This morning’s services PMI reading for the month of September completes a trio of positive data points for the UK this week, and further supports the argument that the economy has rebounded from the initial panic of the EU referendum result.
UK to avoid Brexit recession?
The second consecutive month of strong data from surveys in three key sectors of the UK economy suggests that forecasts for the country to fall into recession in the second half of 2016 were wide of the mark. Despite the impressive data, which will likely cause the Bank of England to refrain from further easing of monetary policy in the foreseeable future, the pound has failed to rally and remains languishing near historical lows against both the Euro and US dollar. It should be pointed out that all this week’s releases relate to last month, so were obviously recorded prior to the weekend’s developments. Now that Theresa May has gone on record to state there is a fixed date in which Article 50 needs to be triggered combined with a heightened chance of a “hard” Brexit, we could see weakness in economic indicators return with a vengeance in October.
FTSE just falls short of record high
The FTSE 100 came within a whisker of taking out its previous peak yesterday as the strong surge higher above 7000 just came up short of posting a record high. This morning the benchmark has pared the gains somewhat and is lower by around 25 points at the time of writing. Yesterday’s strong declines in the price of precious metals weighed on both Randgold Resources (LON:RRS) and Fresnillo (LON:FRES) and the weakness has been carried over to today, with these two stocks the worst performing on the index. Tuesday saw Gold trade back down below the $1300/oz level and in doing so post its lowest close in over three months.

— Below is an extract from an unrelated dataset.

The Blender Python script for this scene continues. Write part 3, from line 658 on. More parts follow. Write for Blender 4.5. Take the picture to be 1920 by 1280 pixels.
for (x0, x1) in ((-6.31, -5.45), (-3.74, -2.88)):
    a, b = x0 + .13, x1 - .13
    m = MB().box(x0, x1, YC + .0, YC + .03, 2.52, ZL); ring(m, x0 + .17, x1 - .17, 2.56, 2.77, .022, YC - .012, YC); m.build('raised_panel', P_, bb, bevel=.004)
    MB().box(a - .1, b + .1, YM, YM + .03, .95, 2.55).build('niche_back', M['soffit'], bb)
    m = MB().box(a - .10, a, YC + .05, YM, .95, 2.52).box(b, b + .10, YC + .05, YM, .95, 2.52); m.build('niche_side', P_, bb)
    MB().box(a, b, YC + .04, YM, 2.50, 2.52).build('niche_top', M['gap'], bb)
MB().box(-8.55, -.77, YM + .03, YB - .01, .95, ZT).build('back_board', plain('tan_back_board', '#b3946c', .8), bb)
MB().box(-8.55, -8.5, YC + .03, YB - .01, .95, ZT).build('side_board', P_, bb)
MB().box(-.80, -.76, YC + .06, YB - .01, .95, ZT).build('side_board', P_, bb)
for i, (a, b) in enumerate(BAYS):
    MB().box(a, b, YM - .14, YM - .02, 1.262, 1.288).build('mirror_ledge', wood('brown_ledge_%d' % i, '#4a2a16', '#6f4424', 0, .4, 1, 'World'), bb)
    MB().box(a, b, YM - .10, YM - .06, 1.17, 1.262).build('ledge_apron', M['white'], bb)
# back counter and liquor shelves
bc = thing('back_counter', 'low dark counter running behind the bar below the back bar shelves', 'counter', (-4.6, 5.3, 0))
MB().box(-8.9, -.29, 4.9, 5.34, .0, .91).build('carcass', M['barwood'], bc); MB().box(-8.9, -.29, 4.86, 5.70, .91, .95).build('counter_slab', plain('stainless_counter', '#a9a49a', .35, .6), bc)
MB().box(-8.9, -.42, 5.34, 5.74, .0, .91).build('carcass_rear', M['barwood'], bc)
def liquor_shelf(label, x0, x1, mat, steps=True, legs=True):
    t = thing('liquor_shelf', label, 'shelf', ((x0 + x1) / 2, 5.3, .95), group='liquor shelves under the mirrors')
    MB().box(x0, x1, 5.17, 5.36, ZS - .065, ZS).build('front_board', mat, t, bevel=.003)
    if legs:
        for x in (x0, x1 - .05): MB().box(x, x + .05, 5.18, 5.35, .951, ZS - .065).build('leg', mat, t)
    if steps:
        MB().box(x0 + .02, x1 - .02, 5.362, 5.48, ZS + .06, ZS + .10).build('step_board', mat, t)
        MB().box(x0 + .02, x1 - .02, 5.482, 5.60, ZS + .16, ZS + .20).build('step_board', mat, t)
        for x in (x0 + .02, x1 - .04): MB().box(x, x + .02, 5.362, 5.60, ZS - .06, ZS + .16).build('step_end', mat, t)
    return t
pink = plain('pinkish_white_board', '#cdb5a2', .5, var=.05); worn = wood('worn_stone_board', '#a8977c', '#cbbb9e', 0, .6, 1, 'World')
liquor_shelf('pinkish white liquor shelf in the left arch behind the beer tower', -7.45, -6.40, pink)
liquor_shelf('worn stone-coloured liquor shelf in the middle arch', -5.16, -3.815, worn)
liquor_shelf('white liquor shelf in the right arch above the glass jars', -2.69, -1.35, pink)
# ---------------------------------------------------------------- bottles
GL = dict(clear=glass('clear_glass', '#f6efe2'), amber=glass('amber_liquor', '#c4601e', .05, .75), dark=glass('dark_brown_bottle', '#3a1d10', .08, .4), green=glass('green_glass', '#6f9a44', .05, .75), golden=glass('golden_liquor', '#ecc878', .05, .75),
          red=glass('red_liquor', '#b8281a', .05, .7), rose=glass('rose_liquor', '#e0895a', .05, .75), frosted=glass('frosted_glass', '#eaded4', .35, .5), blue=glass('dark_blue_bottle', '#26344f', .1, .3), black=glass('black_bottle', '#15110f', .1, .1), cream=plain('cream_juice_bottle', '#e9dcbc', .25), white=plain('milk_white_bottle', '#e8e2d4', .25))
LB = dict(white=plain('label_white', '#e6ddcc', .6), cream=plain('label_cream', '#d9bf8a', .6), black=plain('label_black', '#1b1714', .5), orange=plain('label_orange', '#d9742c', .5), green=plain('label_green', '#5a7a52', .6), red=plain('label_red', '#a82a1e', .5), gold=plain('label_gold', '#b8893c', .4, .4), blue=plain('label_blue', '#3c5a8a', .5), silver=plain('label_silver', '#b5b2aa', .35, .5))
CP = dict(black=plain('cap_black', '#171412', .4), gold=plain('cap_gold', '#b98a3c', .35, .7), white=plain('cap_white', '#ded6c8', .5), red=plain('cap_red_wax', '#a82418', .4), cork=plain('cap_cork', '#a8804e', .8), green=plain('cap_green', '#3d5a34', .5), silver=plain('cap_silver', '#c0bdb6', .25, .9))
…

Tesco (LON:TSCO) rallies after returning to growth
Shares in supermarket Tesco have rallied strongly out the gate this morning and are higher by approximately 11% after the firm reported its latest trading update. Tesco still faces tough competition from budget retailers such as Aldi and Lidl, but the latest release shows some signs that Dave Lewis is slowly turning things around. Like-for-like sales in the UK rose by 0.6% and total group sales increased by 1% as the strategy of cutting prices appears to be attracting customers back. However, this increase in turnover has come at a cost with lower prices squeezing margins and causing statutory profits to fall by just over 28% to £71m. Despite the smaller margins, on the whole this is a positive release from the supermarket, with second quarter growth halting consecutive declines and whilst the bottom line remains far below its previous highs, the strategy seems to be gaining traction and investors can look forward in a more positive light than they have been able to for some time.